Recorded in Santiago de Cuba between the end of 2000 and the beginning
of 2001, the first album was released in late 2002. With the Cuban
music craze fading and the album being published by a small
independent label, our Club lacked the live performances it needed to
support the album’s release and did not become a commercial success.
Nevertheless, its critical acclaim motivated me to go on. After all,
All Music Guide rated it 4 stars out of 5 and was selected as an
“album pick” by AMG!
Recording in 2004, I started selecting songs for the new album that
will be available worldwide in all music stores on this April 9, 2007,
released by FEMI, a branch of Fuego Entertainment Inc. Titled Algo
Ritmo, our second album has 17 tracks with a wide variety of Cuban
rhythms.
With this second release, and even more intriguing than the first, the
Club Musical Oriente Cubano is still digging into the roots of
Afro-Cuba and beyond, including tracks with a Cubanly-flavored Mexican
bolero, a Spanish pop song turned “pop-son,” and a previously
unreleased and unconventional bolero-son-cumbia penned by Club’s
member Cheo Losada.
Nevertheless, Algo Ritmo is mainly a tribute to legendary figures of
Cuban music, such as Pérez Prado, Benny Moré, Armando Oréfiche,
Orlando De La Rosa, Compay Segundo, Miguel Matamoros, Roberto Torres,
Ignacio Piñeiro, Celia Cruz, Sexteto Nacional, La Sonora Matancera,
Guillermo Portabales, Manuel “Puntillita” Licea, Julio Cueva, Ñico
Saquito, Reynaldo Hierrezuelo a.k.a. Rey Caney, Joseíto Fernández,
Abelardo Barroso, a tribute that mainly privileges lesser known gems
of these greats, in a wide range of genres.
About the songs:
MUJERES ENAMÓRENME is the perfect introduction for the band, as
it was for the Sexteto Nacional back in the1920’s. MARIA CRISTINA
is nothing less than a mambo by Dámaso Pérez Prado originally sung by
Benny Moré when these two giants of Cuban music were still performing
together.

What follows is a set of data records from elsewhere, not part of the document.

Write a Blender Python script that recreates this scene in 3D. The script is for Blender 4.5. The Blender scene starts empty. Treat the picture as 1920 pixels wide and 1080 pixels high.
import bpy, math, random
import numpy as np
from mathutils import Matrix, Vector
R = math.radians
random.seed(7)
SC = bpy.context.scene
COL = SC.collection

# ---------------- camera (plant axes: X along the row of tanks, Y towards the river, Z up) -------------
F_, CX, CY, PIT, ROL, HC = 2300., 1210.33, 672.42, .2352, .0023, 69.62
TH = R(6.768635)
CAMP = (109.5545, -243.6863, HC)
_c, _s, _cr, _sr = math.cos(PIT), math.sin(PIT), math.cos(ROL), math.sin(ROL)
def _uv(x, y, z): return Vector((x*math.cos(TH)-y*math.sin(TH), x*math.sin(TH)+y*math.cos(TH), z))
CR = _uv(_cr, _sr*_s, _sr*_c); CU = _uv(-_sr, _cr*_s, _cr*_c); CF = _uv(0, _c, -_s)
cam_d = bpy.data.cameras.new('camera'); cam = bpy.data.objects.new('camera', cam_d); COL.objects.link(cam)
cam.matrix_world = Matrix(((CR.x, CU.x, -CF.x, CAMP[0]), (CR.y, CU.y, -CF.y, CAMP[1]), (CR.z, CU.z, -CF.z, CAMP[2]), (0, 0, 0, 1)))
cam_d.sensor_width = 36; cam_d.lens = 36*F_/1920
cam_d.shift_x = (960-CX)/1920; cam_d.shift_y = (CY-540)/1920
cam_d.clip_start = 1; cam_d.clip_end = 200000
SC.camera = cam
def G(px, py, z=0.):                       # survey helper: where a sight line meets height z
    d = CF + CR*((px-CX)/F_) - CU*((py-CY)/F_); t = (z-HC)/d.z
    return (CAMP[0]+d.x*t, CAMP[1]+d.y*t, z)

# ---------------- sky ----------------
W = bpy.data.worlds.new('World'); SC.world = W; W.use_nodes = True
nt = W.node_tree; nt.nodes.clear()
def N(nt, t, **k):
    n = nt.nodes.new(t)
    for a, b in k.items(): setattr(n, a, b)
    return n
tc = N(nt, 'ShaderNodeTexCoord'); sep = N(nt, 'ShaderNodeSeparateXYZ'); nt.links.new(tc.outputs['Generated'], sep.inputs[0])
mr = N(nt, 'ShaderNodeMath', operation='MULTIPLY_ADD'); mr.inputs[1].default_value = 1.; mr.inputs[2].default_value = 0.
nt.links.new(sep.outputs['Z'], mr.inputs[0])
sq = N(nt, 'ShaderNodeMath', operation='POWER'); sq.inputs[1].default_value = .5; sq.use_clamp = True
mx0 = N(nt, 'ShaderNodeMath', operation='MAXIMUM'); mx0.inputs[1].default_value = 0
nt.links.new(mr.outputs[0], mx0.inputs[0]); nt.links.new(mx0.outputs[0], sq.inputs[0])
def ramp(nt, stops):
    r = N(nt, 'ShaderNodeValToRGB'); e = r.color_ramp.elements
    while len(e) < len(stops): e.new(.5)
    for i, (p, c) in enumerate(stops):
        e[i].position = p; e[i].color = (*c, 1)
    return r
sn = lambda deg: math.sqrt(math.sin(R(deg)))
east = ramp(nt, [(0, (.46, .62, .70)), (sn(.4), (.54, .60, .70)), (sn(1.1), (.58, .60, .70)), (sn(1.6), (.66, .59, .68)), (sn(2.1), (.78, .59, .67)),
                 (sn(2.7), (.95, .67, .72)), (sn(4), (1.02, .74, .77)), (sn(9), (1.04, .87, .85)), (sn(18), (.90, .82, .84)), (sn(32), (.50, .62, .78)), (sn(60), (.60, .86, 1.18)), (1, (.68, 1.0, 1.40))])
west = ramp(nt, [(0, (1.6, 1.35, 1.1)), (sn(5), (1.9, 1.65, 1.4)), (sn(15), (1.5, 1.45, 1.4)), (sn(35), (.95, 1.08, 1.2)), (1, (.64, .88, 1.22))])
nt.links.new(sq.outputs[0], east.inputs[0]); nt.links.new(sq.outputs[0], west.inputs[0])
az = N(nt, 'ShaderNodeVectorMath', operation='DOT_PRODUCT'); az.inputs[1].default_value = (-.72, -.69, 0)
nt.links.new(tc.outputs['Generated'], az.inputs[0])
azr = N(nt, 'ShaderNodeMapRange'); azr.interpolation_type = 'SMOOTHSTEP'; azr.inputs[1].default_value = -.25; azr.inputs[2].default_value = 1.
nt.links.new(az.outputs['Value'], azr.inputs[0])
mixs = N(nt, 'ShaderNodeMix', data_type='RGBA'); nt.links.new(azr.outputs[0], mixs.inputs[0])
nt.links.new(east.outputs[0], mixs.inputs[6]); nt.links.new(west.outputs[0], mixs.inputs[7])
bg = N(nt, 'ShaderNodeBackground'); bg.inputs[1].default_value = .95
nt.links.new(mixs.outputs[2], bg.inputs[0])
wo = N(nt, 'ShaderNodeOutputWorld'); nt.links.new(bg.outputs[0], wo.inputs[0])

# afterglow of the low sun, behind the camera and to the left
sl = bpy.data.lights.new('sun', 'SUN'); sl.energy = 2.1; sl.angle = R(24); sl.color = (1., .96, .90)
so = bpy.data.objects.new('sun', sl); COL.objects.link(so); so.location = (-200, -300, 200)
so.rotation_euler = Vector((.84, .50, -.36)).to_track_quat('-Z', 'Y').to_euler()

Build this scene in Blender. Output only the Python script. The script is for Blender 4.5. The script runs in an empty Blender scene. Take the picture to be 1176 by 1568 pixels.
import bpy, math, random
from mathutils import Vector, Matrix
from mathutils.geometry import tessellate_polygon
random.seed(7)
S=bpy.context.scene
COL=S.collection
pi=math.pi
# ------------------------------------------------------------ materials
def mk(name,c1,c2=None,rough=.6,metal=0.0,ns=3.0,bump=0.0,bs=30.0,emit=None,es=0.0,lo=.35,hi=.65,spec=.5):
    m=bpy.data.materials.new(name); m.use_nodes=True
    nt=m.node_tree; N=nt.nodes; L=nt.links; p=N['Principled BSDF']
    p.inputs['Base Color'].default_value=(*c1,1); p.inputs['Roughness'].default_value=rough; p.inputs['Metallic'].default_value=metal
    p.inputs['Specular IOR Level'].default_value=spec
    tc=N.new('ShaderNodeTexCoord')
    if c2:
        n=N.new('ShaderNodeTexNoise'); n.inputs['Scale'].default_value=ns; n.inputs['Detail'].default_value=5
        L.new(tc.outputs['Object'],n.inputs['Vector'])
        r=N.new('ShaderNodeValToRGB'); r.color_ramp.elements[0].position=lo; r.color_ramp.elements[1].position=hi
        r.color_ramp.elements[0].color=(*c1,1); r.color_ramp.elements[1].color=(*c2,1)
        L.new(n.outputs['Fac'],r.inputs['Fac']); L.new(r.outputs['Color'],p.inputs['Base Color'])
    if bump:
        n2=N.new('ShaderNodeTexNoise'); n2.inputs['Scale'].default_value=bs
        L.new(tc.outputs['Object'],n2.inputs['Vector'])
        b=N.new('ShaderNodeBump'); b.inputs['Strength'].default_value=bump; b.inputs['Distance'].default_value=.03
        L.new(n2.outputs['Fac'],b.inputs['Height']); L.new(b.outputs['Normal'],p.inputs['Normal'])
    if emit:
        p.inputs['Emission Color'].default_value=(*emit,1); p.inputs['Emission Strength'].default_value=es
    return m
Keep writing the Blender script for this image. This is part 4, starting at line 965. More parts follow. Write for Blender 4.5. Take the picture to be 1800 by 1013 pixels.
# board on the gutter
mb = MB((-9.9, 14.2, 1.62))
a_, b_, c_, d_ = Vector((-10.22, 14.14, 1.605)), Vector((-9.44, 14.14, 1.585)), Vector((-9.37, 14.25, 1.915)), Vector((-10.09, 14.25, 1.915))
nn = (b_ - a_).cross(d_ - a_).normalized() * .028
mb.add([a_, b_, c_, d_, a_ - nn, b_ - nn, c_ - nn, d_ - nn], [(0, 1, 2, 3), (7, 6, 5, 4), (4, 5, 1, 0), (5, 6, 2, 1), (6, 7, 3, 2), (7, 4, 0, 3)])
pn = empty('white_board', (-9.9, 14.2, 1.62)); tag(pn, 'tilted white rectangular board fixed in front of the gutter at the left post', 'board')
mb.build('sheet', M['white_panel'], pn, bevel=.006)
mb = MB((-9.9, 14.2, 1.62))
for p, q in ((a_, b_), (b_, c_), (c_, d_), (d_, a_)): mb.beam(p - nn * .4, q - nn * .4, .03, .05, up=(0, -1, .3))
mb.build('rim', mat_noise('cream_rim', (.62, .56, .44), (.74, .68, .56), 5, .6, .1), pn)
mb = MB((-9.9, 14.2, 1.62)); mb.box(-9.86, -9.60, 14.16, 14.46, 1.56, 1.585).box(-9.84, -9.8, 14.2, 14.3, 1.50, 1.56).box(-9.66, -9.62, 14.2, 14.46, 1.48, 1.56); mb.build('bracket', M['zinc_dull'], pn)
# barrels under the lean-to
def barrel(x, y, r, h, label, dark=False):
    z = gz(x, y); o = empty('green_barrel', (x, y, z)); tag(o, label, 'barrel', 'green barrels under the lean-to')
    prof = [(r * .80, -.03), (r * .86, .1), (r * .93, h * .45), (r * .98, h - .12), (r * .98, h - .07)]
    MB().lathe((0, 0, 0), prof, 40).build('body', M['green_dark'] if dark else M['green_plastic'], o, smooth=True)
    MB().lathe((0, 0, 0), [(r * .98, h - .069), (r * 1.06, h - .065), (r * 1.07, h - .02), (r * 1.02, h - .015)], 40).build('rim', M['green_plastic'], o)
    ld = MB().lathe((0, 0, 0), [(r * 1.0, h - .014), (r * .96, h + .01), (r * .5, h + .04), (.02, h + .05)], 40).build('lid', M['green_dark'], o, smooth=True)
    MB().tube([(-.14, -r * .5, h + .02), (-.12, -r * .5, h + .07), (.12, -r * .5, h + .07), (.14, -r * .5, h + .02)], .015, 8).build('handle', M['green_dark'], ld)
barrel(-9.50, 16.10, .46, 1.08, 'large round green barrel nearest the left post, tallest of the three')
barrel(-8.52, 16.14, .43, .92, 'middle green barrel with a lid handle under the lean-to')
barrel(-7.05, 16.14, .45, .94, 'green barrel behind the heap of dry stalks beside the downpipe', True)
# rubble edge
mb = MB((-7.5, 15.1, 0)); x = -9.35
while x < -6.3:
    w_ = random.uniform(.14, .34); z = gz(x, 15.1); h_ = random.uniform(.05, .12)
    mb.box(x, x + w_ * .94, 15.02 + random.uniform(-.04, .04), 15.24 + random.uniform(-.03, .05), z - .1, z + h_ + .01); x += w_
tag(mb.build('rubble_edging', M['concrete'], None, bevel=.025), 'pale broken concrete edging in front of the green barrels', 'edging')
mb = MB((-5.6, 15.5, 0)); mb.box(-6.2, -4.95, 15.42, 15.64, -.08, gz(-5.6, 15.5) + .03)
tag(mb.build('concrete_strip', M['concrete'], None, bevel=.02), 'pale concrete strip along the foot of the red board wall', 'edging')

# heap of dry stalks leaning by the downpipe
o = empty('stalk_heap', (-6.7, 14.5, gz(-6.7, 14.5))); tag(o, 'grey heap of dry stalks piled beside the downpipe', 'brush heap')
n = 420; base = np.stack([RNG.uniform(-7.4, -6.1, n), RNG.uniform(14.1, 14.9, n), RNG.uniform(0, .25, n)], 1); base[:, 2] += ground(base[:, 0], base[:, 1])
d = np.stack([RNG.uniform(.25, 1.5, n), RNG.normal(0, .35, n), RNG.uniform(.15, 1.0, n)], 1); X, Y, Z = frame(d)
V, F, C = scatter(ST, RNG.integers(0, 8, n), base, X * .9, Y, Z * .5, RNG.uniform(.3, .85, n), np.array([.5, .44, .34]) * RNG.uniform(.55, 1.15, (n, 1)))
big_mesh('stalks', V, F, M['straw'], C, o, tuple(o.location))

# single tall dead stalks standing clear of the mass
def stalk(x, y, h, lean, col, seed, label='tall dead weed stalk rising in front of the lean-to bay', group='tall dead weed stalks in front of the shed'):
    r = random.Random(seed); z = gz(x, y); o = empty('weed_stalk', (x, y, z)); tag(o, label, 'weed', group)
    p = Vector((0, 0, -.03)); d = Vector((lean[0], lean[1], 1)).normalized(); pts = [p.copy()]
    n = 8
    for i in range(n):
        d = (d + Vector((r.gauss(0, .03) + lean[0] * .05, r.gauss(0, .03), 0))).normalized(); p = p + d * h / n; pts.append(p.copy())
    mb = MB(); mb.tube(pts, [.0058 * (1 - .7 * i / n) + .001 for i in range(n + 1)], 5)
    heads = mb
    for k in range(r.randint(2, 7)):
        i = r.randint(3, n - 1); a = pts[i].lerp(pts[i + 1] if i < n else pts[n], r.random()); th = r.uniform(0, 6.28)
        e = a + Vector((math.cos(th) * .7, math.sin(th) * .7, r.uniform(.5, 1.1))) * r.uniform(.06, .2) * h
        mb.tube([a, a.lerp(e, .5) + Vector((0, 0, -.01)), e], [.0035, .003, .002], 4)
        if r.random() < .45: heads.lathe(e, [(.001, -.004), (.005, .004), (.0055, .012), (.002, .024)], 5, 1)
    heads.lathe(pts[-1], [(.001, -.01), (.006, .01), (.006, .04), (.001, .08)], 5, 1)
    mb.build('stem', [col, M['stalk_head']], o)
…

Then comes RUMBA BLANCA, a “classic” by Armando
Oréfiche, leader and pianist of Lecuona Cuban Boys, followed by a
delicious rumbíta by the Santiaguero composer Orlando De La Rosa,
LA MAZUCAMBA, recently re-proposed in a swinging salsa version by
Oscar D’Leon. FILIBERTO gives us a chance to remember both
Compay Segundo, who wrote it, and Miguel Matamoros, who duetted with
Compay on the original version. PARA QUE APRENDAS is a tribute
to the great Cuban singer Roberto Torres, who popularized it, whereas
the following SE ME FUE LA MONTUNA pays homage to the mastery
of Ignacio Piñeiro. MARIA ISABEL is the first experiment on the
album: a Spanish pop song of the golden decade (the 1960’s) played as
a son and thus resulting in a pop-son. FRUTAS DE ESPAÑA gives
the nostalgic “aficionados” a chance to revive the memory of a very
young Celia Cruz singing with La Sonora Matancera. MI SON CUBANO
is a proud declaration of love for Cuban music from the unforgettable
author of “El Carretero,” “Don” Guillermo Portabales, the “King of the
Dance Hall Guajira.” Manuel “Puntillita” Licea used to sing
SABANIMAR when he was a singer in the Orchestra of Julio Cueva,
the author of this anthem. And what a pleasure having had the
opportunity to propose one of the most entertaining though least known
guarachas by Ñico Saquito, EL TELEVISOR! The following three
songs were popularized by three more Cuban super stars: NO VUELVAS
POR MI PERDÓN by Reynaldo Hierrezuelo a.k.a. Rey Caney; A
PRIMERA VISTA by Joseíto Fernández, the author of “Guajira
Guantanamera”; UN BRUJO EN GUANABACOA by Abelardo “Caruso”
Barroso. With high time for a new, unreleased song, OJOS PERDIDOS
was penned by Club’s pride Cheo Losada. Finally, the closing track,
MISERIA, is the second experiment being a Cubanly flavored version
of a classic and countlessly covered Mexican bolero of the 1930’s.